According to Solidarity Deputy General Secretary, Deon Reyneke, Sasol refuses to whatsoever concede to the striking workers’ requests. “Sasol maintains in no uncertain terms that its division of the workforce on the basis of race is acceptable and constitutes justified discrimination. The striking workers’ clear request for inclusivity is simply being swept off the table,” Reyneke explained.
Solidarity will now intensify the strike and the creation of awareness about this important issue by declaring a national day of protest by its members and by organising a protest march to the Sasol Head Office in Sandton. Full details of the protest march will soon be announced.
Sasol wrote the following on their website regarding the mediation process with Solidarity.
Today, the Commission for Conciliation, Mediation and Arbitration (CCMA) brought its mediation between Sasol and Solidarity, in relation to a dispute on Sasol Khanyisa, to a close. While the mediation did not lead to a resolution of Solidarity’s dispute, it did provide both parties with a constructive platform to share each other’s views and engage on the issues.

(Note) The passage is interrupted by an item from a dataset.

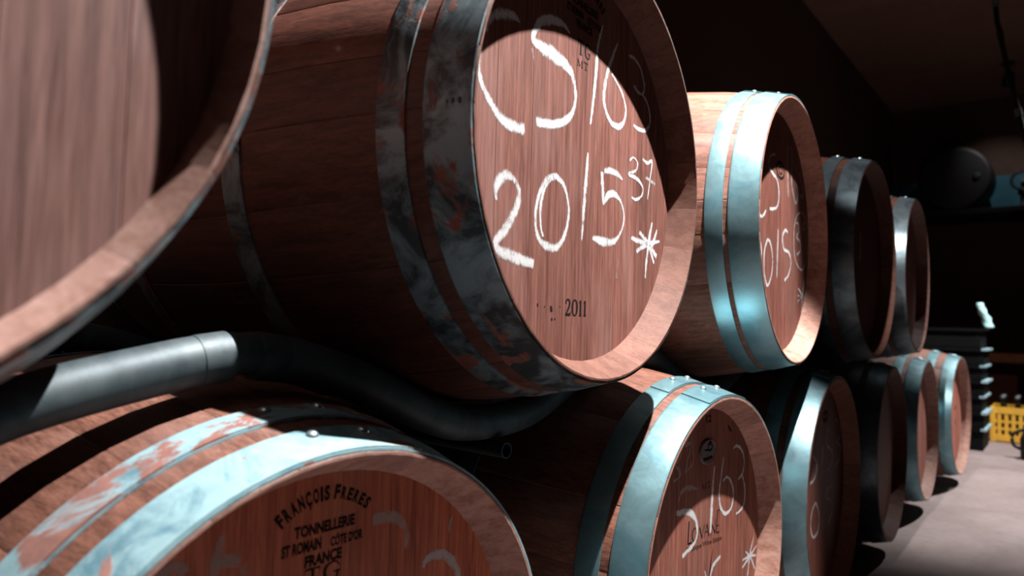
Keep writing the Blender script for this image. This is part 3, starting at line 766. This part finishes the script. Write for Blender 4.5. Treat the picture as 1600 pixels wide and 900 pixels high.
# ------------------------------------------------------------------ things at the far end of the cellar
ztop = [0.0, 0.145, 0.25, 0.355, 0.452, 0.552, 0.660, 0.79]
ORD = ['bottom', 'second', 'third', 'fourth', 'fifth', 'sixth', 'top']
for k in range(7):
    z0, z1 = ztop[k], ztop[k+1]
    jit = (0.0, 0.004, -0.006, 0.005, -0.003, 0.006, -0.01)[k]
    root = empty('plastic_tray', (-0.235+jit, 4.77, z0))
    tag(root, 'black tray, %s in the stack beyond the farthest barrel' % (ORD[k] if k in (0, 6) else ORD[k]+' up'), 'tray', 'stacked black trays')
    h = z1-z0-0.004
    obj('tray_body', boxes([(-.245, .245, -.19, .19, 0, .008), (-.25, -.24, -.195, .195, 0, h-.02), (.24, .25, -.195, .195, 0, h-.02), (-.24, .24, -.195, -.185, 0, h-.02), (-.24, .24, .185, .195, 0, h-.02)]), M['black_plastic'], root)
    obj('rim', boxes([(-.262, -.238, -.205, .205, h-.02, h), (-.238, .238, -.205, -.183, h-.02, h), (-.238, .238, .183, .205, h-.02, h)]), M['black_plastic'], root)
    obj('handle_lip', boxes([(.238, .270, -.205, .205, h-.014, h)]), M['pale_lip'] if k < 6 else M['black_plastic'], root)  # pale lip along one side, remaining rim black
# crumpled plastic sleeve on top of the trays
P = cr([(0.045, 0, 0.0), (0.035, 0.004, 0.055), (0.012, -0.004, 0.11), (0.0, 0.0, 0.165)], 5)
V = []; F = []; n = 10
for i, (a, b, c) in enumerate(P):
    t = i/(len(P)-1); rr = 0.030*(1-0.30*t)*(1 if 0 < i < len(P)-1 else 0.75)
    for k in range(n):
        w = 2*math.pi*k/n; j = 1+0.18*math.sin(3*w+i*1.3)
        V.append((a+rr*j*math.cos(w), b+0.6*rr*j*math.sin(w), c))
for i in range(len(P)-1):
    F += [(i*n+k, i*n+(k+1) % n, (i+1)*n+(k+1) % n, (i+1)*n+k) for k in range(n)]
F += [list(range(n)), [(len(P)-1)*n+k for k in range(n)]]
tag(obj('plastic_sleeve', mesh('sleeve', V, F, True), M['sheet'], loc=(-0.005, 4.66, 0.79)), 'crumpled pale cyan plastic sleeve standing on the dark tray stack', 'plastic sleeve')

# yellow bottle crate
CX, CY = 0.225, 5.28
root = empty('bottle_crate', (CX, CY, 0)); tag(root, 'yellow plastic bottle crate on the floor behind the tray stack', 'crate')
hw, hd, ch = 0.20, 0.15, 0.245
obj('crate_base', boxes([(-hw, hw, -hd, hd, 0, .02)]), M['yellow'], root)
for sx in (-1, 1):
    for sy in (-1, 1):
        obj('corner_post', box(sx*hw-.016, sx*hw+.016, sy*hd-.016, sy*hd+.016, 0, ch, .004), M['yellow'], root)
for nm, z0, z1 in (('top_rim', ch-.045, ch), ('bottom_rim', 0.012, 0.055)):
    obj(nm, boxes([(-hw, hw, -hd-.008, -hd+.004, z0, z1), (-hw, hw, hd-.004, hd+.008, z0, z1), (-hw-.008, -hw+.004, -hd, hd, z0, z1), (hw-.004, hw+.008, -hd, hd, z0, z1)]), M['yellow'], root)
sl = box(-.011, .011, -.005, .005, .05, ch-.04); sl.materials.append(M['yellow'])
for k in range(9):
    for sy in (-1, 1): obj('slat', sl, None, root, (-hw+.04*(k+1)-.0, sy*hd, 0))
bar = box(-hw, hw, -.004, .004, -.008, .008); bar.materials.append(M['yellow'])
for zz in (.095, .145): obj('crate_bar', bar, None, root, (0, -hd, zz))
BOT = lathe([(.030, 0), (.033, .006), (.033, .15), (.028, .185), (.014, .215), (.0125, .275), (.0145, .277), (.0145, .287), (.012, .288)], 18)
CAPM = lathe([(.0155, .278), (.0155, .296), (.012, .299)], 16)
for k in range(4):
    for j in range(2):
        b = empty('bottle', (CX-.145+.083*k, CY-.075+.15*j, .021))
        tag(b, 'dark bottle in the yellow crate, %s row, %s from the left' % (('front', 'back')[j], ('first', 'second', 'third', 'fourth')[k]), 'bottle', 'bottles in the yellow crate')
        obj('glass_body', BOT, M['bottle'], b); obj('cap', CAPM, M['cap'], b)

# shelf with carton behind the crate
root = empty('timber_shelf', (0.15, 6.1, 0)); tag(root, 'brown timber shelf behind the yellow crate', 'shelf')
obj('top_plank', box(-.45, .75, -.22, .22, .53, .605, .004), M['shelf'], root)
obj('lower_plank', box(-.42, .72, -.20, .20, .10, .14, .003), M['shelf'], root)
lg = box(-.03, .03, -.03, .03, 0, .53); lg.materials.append(M['shelf'])
for sx in (-.40, .70):
    for sy in (-.17, .17): obj('leg', lg, None, root, (sx, sy, 0))
root = empty('carton', (0.02, 6.06, 0.14)); tag(root, 'dull red carton under the plank of the timber shelf', 'carton')
obj('carton_body', box(-.17, .11, -.14, .14, 0, .285, .003), M['carton'], root)
obj('lid_flap', box(-.172, .112, -.142, .142, .262, .292, .002), M['carton'], root)

# black jug with teal cap at the right edge
root = empty('jug', (0.285, 4.45, 0)); tag(root, 'black jug with teal cap at the right edge, before the yellow crate', 'jug')
obj('jug_body', lathe([(.060, 0), (.072, .01), (.074, .12), (.060, .165), (.030, .19), (.024, .20)], 24), M['rubber'], root)
obj('cap', lathe([(.029, .198), (.029, .232), (.024, .238)], 18), M['teal_cap'], root)
obj('handle', tube(cr([(-.070, 0, .06), (-.105, 0, .08), (-.11, 0, .14), (-.07, 0, .17), (-.03, 0, .185)], 5), .010, 10), M['rubber'], root)

# high ledge on the far wall with drum and tap
root = empty('high_ledge', (-0.35, 7.45, 1.88)); tag(root, 'dark high ledge across the far wall with a blue back panel', 'ledge')
obj('ledge_shelf', box(-1.3, 1.3, -.55, .15, 0, .05, .004), M['dark'], root)
obj('back_panel', box(-1.3, 1.3, .10, .145, .05, .46), M['blue_wall'], root)
obj('bracket', boxes([(-1.1, -1.04, -.45, .15, -.25, 0), (1.0, 1.06, -.45, .15, -.25, 0)]), M['dark'], root)
root = empty('drum', (-0.395, 7.10, 1.93)); tag(root, 'large black drum lying on the high ledge', 'drum')
dr = obj('drum_shell', lathe([(.27, 0), (.30, .01), (.305, .02), (.30, .03), (.30, .28), (.305, .29), (.305, .30), (.30, .31), (.30, .38), (.27, .39)], 48), M['dark'], root)
dr.location = (0, .2, .307); dr.rotation_euler = (R(90), 0, 0)
bg = obj('bung', lathe([(.03, 0), (.03, .012), (.02, .02)], 18), M['rack'], root); bg.location = (.18, -.19, .307); bg.rotation_euler = (R(90), 0, 0)
root = empty('valve', (0.125, 7.10, 1.93)); tag(root, 'small dark valve with a round handwheel on the high ledge', 'valve')
obj('valve_body', lathe([(.05, 0), (.05, .02), (.022, .03), (.022, .12), (.04, .13), (.04, .19), (.02, .20)], 20), M['dark'], root)
hwl = obj('handwheel', tube([(.085*math.cos(2*math.pi*k/28), -.05, .255+.085*math.sin(2*math.pi*k/28)) for k in range(29)], .014, 10), M['dark'], root)
obj('spindle', tube([(0, .0, .255), (0, -.07, .255)], .018, 12), M['cap'], root)
obj('yoke', tube([(0, 0, .19), (0, 0, .27)], .016, 12), M['dark'], root)

# hanging cable at top right
pts = [(0.165, 3.2, H), (0.187, 3.2, 2.37), (0.204, 3.2, 2.207), (0.235, 3.2, 2.012), (0.271, 3.2, 1.819), (0.294, 3.2, 1.699), (0.33, 3.2, 1.50)]
root = empty('hanging_hose', (0.165, 3.2, H)); tag(root, 'black hose hanging from the ceiling at the top right', 'hose')
loc = [(a-.165, b-3.2, c-H) for a, b, c in pts]
obj('hose', tube(cr(loc, 6), .011, 12), M['rubber'], root)
for q in (1, 2, 4):
    a = Vector(loc[q]); d = (Vector(loc[q+1])-a).normalized()
    obj('clip', tube([a, a+d*.035], .0145, 12), M['cap'] if q != 2 else M['dark'], root)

At the mediation, the team representing Sasol reaffirmed our position that transformation is, and will remain, a social, moral and business imperative for Sasol. Sasol Khanyisa represents a significant step Sasol is taking to bring about a more inclusive economy by affording an opportunity specifically to previously disadvantaged groups, as defined by the Department of Trade and Industry’s B-BBEE codes.
With regard to industry charters applicable to Sasol, the Mining Charter applies to Sasol Mining, while the Liquid Fuels Charter applies to Sasol’s liquid fuels Energy Business. Each of these Sasol businesses complies with the applicable Charters. Sasol’s Secunda and Sasolburg Operations, as well as the Chemical Business and gas operations, are housed in Sasol South Africa Limited. The Sasol Khanyisa transaction is also housed in Sasol South Africa Limited. There is no correlation between Sasol Khanyisa and the Mining Charter. The B-BBEE laws which govern the Sasol Khanyisa transaction take precedence over the Mining Charter.
Sasol is under no legal or other obligation to amend the Employee Share Ownership Plan structure of Sasol Khanyisa as the company is fully compliant with the applicable charters and B-BBEE laws. Further, the 2018 Mining Charter’s requirement regarding qualifying employees applies only to new, future mining rights applications. Should Sasol Mining apply for new mining licences in the future, we will take the appropriate steps to comply with the Mining Charter in that regard.
We participated in the CCMA’s mediation process and expressed sincere interest in finding an appropriate resolution. However, if Solidarity is, after the CCMA mediation, still of the view that Sasol Khanyisa is not in accordance with applicable laws and regulations, they would need to take their argument to the appropriate court for adjudication. Should this course of action be pursued, Sasol supports and encourages this on behalf of our employees that are represented by Solidarity. If the current B-BBEE laws are modified then we will most certainly comply with any changes in these laws.